• [SHORT TASK] Extract, exactly as written, all lines of the material below from the line that includes "M_brickN=brick('brick_nave',.3,.2,.45,'YZ')" through its last line.

-- GIVEN MATERIAL start --

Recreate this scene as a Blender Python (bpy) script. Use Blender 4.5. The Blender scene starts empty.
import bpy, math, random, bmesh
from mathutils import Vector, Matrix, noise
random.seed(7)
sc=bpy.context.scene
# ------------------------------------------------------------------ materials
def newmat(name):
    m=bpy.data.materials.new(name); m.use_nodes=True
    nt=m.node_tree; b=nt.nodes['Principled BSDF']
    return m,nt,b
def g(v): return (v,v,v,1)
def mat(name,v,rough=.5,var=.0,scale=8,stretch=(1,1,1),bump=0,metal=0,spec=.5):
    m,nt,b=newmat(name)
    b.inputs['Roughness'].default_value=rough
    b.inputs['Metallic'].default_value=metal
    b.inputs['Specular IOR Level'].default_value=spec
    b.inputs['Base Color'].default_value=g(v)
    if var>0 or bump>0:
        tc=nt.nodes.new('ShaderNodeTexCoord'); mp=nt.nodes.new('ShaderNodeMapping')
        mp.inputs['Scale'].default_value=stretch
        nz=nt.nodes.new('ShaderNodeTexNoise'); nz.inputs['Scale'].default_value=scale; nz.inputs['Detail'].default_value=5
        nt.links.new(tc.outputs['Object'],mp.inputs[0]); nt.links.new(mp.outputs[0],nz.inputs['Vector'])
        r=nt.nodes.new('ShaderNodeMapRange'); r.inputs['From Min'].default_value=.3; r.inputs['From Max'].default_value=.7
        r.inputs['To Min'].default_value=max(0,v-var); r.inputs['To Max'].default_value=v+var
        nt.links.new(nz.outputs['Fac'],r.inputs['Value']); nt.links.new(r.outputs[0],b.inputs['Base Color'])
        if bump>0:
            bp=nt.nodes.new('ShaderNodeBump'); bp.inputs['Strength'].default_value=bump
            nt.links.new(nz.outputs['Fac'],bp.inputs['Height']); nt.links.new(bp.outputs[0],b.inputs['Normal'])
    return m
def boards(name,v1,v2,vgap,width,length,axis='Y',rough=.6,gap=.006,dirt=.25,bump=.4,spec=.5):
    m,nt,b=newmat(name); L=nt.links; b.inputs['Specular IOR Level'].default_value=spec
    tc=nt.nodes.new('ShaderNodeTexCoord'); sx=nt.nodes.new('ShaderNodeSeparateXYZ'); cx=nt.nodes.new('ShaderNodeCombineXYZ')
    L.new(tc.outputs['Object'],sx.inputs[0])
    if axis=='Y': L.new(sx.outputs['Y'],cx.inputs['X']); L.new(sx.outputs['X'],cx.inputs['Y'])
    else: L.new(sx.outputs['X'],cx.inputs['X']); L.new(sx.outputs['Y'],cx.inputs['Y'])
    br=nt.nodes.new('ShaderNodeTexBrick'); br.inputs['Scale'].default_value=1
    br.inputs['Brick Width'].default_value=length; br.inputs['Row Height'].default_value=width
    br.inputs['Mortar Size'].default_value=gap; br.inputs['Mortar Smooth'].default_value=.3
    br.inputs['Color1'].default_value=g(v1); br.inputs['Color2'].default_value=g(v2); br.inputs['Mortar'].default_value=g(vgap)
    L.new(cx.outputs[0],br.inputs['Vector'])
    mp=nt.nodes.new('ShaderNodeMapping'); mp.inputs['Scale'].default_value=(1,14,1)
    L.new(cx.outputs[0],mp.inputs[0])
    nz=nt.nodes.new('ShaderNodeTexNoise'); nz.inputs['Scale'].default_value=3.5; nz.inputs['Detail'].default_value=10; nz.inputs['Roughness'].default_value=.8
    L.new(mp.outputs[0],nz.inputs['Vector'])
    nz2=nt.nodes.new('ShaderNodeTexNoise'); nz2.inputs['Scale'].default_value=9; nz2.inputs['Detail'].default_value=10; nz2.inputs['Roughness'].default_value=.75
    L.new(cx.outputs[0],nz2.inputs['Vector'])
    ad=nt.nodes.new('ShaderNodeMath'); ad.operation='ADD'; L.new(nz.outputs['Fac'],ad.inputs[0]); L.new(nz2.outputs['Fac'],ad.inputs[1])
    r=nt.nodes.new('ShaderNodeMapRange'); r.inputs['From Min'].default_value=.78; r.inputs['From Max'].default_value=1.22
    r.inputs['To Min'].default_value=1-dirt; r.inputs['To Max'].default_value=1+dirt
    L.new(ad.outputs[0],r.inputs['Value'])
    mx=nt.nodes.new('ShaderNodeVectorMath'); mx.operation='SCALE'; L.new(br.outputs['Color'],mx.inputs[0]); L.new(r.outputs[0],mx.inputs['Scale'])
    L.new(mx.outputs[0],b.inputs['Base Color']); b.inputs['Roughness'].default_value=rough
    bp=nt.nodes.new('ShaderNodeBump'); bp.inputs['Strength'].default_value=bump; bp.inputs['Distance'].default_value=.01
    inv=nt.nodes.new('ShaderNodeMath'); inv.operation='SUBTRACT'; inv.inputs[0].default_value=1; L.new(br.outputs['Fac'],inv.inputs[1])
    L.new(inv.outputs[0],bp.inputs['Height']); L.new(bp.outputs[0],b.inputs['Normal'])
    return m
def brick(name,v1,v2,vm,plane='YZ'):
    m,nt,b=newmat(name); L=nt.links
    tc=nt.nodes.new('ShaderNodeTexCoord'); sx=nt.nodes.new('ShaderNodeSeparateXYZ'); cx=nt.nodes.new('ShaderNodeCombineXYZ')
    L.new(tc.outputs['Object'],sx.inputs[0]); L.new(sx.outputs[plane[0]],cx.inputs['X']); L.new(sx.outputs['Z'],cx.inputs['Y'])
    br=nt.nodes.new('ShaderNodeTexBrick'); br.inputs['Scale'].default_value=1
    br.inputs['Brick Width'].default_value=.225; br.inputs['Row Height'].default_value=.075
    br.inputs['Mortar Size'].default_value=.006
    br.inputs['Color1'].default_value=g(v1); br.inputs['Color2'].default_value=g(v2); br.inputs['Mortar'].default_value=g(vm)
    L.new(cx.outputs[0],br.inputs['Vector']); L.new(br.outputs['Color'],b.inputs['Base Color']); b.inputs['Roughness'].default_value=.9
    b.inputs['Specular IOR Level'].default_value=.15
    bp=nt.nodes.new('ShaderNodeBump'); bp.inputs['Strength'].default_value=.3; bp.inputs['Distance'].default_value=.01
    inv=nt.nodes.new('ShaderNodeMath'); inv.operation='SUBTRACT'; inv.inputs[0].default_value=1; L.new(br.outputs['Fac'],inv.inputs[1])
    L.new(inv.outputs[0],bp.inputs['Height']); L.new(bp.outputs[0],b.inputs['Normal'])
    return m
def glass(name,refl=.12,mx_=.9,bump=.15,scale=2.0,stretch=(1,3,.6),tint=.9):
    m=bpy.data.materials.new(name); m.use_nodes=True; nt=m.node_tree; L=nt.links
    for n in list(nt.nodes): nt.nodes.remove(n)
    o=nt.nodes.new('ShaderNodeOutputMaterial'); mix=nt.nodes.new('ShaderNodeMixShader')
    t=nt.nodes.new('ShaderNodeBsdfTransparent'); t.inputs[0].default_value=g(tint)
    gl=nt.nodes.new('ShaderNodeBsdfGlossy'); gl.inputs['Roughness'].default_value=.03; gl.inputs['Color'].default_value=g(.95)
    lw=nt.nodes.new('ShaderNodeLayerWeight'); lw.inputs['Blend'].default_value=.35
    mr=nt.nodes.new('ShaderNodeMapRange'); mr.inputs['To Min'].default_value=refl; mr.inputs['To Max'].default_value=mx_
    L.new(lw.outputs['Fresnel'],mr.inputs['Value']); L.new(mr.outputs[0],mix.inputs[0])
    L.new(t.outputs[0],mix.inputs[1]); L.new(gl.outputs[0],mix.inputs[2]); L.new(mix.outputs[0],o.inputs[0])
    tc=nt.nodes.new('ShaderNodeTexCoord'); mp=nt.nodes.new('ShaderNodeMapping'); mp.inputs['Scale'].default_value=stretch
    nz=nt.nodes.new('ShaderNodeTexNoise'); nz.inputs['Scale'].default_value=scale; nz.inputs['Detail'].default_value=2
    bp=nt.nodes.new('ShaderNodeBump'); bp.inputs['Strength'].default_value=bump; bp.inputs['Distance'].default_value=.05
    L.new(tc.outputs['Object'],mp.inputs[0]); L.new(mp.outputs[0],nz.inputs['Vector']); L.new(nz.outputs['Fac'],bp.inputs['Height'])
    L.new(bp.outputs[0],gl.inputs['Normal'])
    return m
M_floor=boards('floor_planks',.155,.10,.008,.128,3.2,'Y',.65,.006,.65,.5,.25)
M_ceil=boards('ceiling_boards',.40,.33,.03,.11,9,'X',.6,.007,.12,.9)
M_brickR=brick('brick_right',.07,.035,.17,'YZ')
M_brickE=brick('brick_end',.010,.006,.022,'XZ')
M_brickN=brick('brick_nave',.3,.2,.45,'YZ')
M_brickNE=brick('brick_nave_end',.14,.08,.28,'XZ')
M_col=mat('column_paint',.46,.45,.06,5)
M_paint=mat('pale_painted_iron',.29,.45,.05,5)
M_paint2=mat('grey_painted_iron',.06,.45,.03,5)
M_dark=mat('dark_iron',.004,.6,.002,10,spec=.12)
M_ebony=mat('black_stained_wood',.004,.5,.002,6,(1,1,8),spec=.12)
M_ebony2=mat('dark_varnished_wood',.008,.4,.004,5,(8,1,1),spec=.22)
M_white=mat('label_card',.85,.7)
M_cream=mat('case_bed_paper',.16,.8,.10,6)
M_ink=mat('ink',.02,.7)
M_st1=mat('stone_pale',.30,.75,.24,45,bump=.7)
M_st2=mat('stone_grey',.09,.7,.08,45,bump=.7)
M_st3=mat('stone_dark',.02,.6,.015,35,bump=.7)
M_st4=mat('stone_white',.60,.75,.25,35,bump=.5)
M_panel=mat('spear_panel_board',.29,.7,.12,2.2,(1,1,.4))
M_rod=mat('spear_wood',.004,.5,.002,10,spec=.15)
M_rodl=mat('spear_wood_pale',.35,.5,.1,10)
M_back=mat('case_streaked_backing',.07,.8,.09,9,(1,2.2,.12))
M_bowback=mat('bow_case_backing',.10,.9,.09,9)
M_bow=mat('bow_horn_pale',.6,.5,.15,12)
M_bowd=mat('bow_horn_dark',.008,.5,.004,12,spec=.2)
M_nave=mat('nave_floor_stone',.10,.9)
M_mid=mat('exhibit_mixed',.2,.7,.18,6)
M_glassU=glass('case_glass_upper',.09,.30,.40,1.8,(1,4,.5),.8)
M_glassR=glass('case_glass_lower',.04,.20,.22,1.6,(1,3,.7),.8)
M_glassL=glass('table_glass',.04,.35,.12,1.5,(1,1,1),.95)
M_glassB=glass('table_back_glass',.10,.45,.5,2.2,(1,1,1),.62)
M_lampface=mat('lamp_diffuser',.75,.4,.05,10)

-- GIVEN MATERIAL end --

• [RIGHT ANSWER]
M_brickN=brick('brick_nave',.3,.2,.45,'YZ')
M_brickNE=brick('brick_nave_end',.14,.08,.28,'XZ')
M_col=mat('column_paint',.46,.45,.06,5)
M_paint=mat('pale_painted_iron',.29,.45,.05,5)
M_paint2=mat('grey_painted_iron',.06,.45,.03,5)
M_dark=mat('dark_iron',.004,.6,.002,10,spec=.12)
M_ebony=mat('black_stained_wood',.004,.5,.002,6,(1,1,8),spec=.12)
M_ebony2=mat('dark_varnished_wood',.008,.4,.004,5,(8,1,1),spec=.22)
M_white=mat('label_card',.85,.7)
M_cream=mat('case_bed_paper',.16,.8,.10,6)
M_ink=mat('ink',.02,.7)
M_st1=mat('stone_pale',.30,.75,.24,45,bump=.7)
M_st2=mat('stone_grey',.09,.7,.08,45,bump=.7)
M_st3=mat('stone_dark',.02,.6,.015,35,bump=.7)
M_st4=mat('stone_white',.60,.75,.25,35,bump=.5)
M_panel=mat('spear_panel_board',.29,.7,.12,2.2,(1,1,.4))
M_rod=mat('spear_wood',.004,.5,.002,10,spec=.15)
M_rodl=mat('spear_wood_pale',.35,.5,.1,10)
M_back=mat('case_streaked_backing',.07,.8,.09,9,(1,2.2,.12))
M_bowback=mat('bow_case_backing',.10,.9,.09,9)
M_bow=mat('bow_horn_pale',.6,.5,.15,12)
M_bowd=mat('bow_horn_dark',.008,.5,.004,12,spec=.2)
M_nave=mat('nave_floor_stone',.10,.9)
M_mid=mat('exhibit_mixed',.2,.7,.18,6)
M_glassU=glass('case_glass_upper',.09,.30,.40,1.8,(1,4,.5),.8)
M_glassR=glass('case_glass_lower',.04,.20,.22,1.6,(1,3,.7),.8)
M_glassL=glass('table_glass',.04,.35,.12,1.5,(1,1,1),.95)
M_glassB=glass('table_back_glass',.10,.45,.5,2.2,(1,1,1),.62)
M_lampface=mat('lamp_diffuser',.75,.4,.05,10)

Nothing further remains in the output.